>> start

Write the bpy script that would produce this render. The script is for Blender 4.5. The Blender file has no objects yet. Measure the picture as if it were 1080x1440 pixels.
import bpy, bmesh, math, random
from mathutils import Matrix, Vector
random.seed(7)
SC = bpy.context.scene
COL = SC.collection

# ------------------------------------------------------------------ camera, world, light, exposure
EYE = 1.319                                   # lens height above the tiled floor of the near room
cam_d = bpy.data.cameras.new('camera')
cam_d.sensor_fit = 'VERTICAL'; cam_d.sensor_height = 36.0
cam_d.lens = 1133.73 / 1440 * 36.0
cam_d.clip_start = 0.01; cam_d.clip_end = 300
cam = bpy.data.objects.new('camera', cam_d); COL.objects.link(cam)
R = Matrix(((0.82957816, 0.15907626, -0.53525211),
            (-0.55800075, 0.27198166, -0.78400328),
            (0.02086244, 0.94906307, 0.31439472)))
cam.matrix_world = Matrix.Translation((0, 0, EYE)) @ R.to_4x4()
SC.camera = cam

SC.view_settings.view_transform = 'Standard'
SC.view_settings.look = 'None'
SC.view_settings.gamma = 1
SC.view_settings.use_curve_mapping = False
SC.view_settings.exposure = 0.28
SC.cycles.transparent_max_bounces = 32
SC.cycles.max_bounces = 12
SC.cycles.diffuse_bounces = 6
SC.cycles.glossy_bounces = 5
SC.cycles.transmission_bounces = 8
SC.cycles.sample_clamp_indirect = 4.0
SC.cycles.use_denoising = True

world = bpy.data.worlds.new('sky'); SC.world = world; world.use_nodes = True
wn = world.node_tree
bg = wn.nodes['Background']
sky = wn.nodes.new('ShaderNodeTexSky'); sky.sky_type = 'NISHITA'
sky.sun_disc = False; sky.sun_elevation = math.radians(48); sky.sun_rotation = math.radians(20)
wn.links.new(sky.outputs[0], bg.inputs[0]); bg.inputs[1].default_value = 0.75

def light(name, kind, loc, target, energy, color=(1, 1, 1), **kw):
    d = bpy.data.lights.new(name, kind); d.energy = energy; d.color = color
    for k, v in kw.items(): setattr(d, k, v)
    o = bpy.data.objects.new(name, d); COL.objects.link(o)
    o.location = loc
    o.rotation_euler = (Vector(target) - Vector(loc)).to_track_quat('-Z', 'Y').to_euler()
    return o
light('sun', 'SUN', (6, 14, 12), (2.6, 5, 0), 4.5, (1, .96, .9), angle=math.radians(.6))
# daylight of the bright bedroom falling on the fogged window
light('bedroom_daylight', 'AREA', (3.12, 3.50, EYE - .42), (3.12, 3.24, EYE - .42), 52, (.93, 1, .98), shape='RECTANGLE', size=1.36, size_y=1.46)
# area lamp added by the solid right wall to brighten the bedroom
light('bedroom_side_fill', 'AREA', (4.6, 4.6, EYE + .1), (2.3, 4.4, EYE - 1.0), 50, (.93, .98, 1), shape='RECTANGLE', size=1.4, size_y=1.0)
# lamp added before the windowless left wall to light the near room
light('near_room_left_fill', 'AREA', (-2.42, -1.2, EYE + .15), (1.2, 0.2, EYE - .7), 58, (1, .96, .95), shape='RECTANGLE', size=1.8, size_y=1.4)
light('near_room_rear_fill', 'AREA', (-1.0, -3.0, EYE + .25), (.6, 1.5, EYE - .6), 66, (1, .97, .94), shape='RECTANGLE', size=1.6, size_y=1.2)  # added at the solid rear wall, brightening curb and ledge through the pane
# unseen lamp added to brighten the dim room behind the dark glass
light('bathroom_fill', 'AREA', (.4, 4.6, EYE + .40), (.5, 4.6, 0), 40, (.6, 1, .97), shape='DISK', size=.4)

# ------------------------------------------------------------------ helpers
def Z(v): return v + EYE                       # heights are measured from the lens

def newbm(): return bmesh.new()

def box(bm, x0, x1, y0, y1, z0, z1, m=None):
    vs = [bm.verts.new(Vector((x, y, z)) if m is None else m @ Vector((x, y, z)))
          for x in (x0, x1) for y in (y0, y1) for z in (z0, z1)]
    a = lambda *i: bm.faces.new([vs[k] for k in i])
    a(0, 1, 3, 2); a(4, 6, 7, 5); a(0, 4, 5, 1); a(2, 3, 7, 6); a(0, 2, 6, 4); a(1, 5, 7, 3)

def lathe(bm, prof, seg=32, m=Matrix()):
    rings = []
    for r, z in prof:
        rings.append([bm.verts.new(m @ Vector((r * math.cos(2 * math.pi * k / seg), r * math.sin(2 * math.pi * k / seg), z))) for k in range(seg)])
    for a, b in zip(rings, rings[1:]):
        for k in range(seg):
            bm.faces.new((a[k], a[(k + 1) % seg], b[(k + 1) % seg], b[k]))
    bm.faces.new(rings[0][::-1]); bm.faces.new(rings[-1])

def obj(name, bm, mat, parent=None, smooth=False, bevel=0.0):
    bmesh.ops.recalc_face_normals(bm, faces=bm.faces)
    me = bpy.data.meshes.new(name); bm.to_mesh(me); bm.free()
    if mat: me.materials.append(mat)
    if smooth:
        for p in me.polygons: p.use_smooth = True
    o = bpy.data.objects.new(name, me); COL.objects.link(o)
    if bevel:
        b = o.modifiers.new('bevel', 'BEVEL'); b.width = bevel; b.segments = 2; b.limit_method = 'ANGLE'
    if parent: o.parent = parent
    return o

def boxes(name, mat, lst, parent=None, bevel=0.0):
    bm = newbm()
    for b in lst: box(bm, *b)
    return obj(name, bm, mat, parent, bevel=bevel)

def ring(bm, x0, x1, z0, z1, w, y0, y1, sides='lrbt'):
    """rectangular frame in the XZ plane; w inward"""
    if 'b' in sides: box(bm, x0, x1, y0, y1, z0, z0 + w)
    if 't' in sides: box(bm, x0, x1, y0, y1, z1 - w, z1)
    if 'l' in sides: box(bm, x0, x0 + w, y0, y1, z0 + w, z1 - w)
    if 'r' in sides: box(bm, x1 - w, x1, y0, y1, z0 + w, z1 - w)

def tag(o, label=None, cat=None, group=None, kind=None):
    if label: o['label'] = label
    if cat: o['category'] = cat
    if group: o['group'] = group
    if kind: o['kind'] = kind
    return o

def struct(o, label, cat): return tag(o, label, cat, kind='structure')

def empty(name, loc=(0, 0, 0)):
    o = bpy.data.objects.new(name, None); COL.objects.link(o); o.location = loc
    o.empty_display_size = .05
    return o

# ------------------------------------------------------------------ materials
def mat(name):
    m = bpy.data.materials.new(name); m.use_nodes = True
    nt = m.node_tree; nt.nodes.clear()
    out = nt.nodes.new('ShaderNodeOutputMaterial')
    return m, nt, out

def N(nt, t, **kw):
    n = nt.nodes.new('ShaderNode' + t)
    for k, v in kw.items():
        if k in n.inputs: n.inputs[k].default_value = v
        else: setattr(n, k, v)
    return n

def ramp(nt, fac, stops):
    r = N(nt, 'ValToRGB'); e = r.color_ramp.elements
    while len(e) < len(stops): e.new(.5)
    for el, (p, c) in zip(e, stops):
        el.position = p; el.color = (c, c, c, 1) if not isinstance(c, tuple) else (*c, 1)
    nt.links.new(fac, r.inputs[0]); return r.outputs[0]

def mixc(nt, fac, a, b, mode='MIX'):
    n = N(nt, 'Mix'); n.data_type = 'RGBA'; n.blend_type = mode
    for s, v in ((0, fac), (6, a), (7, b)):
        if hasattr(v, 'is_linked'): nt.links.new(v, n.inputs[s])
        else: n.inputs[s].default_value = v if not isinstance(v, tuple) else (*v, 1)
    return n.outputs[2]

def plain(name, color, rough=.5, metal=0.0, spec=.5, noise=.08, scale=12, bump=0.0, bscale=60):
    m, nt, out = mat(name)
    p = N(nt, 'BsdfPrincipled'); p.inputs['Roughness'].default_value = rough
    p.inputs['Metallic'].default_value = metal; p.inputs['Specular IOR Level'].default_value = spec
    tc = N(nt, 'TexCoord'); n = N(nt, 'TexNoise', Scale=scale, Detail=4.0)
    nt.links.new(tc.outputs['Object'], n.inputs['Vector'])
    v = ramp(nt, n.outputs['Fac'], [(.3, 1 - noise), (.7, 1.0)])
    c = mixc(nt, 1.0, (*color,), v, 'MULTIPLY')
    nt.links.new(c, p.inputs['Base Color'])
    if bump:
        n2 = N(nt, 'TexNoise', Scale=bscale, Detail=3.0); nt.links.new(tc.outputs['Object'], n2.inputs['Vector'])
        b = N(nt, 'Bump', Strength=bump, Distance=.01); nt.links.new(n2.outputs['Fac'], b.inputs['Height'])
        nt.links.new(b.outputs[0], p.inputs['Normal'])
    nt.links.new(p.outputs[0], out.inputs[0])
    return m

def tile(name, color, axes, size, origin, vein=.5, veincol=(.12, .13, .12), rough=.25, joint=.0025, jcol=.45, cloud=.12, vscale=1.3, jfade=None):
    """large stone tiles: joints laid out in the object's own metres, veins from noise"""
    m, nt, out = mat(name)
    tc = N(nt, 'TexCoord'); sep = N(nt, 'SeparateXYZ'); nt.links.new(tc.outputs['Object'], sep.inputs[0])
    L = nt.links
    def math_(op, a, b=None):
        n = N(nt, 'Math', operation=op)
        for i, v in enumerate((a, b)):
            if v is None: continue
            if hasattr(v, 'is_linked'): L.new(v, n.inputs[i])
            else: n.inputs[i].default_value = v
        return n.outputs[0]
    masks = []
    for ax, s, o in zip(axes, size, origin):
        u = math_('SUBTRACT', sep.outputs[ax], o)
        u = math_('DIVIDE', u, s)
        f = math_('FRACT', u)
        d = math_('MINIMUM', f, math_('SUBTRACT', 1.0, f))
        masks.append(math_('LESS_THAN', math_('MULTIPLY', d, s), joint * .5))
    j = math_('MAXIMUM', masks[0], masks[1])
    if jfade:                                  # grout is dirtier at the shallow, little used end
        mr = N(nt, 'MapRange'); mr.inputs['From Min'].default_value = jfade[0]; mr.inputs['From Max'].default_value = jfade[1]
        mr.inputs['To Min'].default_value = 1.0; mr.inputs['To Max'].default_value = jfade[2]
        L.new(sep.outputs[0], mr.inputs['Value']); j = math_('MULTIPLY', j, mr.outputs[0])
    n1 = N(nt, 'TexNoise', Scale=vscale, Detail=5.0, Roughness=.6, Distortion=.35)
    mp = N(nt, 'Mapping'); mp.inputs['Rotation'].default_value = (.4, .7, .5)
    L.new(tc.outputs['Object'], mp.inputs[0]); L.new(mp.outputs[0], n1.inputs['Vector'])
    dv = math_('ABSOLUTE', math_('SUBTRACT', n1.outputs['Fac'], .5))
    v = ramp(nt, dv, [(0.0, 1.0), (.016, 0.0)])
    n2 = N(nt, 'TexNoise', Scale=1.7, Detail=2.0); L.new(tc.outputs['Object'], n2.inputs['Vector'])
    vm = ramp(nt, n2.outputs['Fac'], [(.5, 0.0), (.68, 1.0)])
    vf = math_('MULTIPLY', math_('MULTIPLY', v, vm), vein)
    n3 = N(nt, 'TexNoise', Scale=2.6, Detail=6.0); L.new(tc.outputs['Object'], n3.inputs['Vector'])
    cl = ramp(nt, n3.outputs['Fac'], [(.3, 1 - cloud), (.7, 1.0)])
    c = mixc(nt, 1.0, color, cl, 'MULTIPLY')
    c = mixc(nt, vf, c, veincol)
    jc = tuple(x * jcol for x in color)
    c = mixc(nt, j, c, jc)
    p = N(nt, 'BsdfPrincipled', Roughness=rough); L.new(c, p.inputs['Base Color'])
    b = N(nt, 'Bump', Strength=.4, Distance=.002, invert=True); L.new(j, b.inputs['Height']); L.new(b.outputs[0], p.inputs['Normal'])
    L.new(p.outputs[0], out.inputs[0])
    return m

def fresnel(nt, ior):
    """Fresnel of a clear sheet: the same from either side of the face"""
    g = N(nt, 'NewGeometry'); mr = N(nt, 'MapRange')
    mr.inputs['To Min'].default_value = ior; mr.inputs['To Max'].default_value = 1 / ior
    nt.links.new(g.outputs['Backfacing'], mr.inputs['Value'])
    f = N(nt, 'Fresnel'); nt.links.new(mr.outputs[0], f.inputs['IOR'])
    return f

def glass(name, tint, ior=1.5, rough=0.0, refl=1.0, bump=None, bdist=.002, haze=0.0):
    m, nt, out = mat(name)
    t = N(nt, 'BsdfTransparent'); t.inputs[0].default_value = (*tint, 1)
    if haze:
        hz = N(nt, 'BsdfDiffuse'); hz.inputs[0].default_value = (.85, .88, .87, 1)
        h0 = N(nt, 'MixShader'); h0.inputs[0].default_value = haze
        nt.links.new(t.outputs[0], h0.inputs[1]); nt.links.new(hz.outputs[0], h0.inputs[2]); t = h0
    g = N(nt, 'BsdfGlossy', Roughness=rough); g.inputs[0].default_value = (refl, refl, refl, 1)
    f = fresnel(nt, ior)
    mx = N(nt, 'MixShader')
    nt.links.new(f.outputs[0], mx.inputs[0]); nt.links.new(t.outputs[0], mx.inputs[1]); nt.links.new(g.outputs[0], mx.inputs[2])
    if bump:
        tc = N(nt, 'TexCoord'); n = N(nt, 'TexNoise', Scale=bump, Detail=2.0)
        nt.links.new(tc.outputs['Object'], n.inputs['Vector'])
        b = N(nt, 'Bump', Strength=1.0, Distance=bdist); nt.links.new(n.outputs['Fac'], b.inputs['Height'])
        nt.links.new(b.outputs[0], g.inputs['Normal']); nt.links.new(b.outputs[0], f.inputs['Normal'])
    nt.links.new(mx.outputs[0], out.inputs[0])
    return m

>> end

Short exercise: Everything from the first line above up to and including the line that contains "COL = SC.collection" should be printed exactly; please print only that.

Result of the task:
Write the bpy script that would produce this render. The script is for Blender 4.5. The Blender file has no objects yet. Measure the picture as if it were 1080x1440 pixels.
import bpy, bmesh, math, random
from mathutils import Matrix, Vector
random.seed(7)
SC = bpy.context.scene
COL = SC.collection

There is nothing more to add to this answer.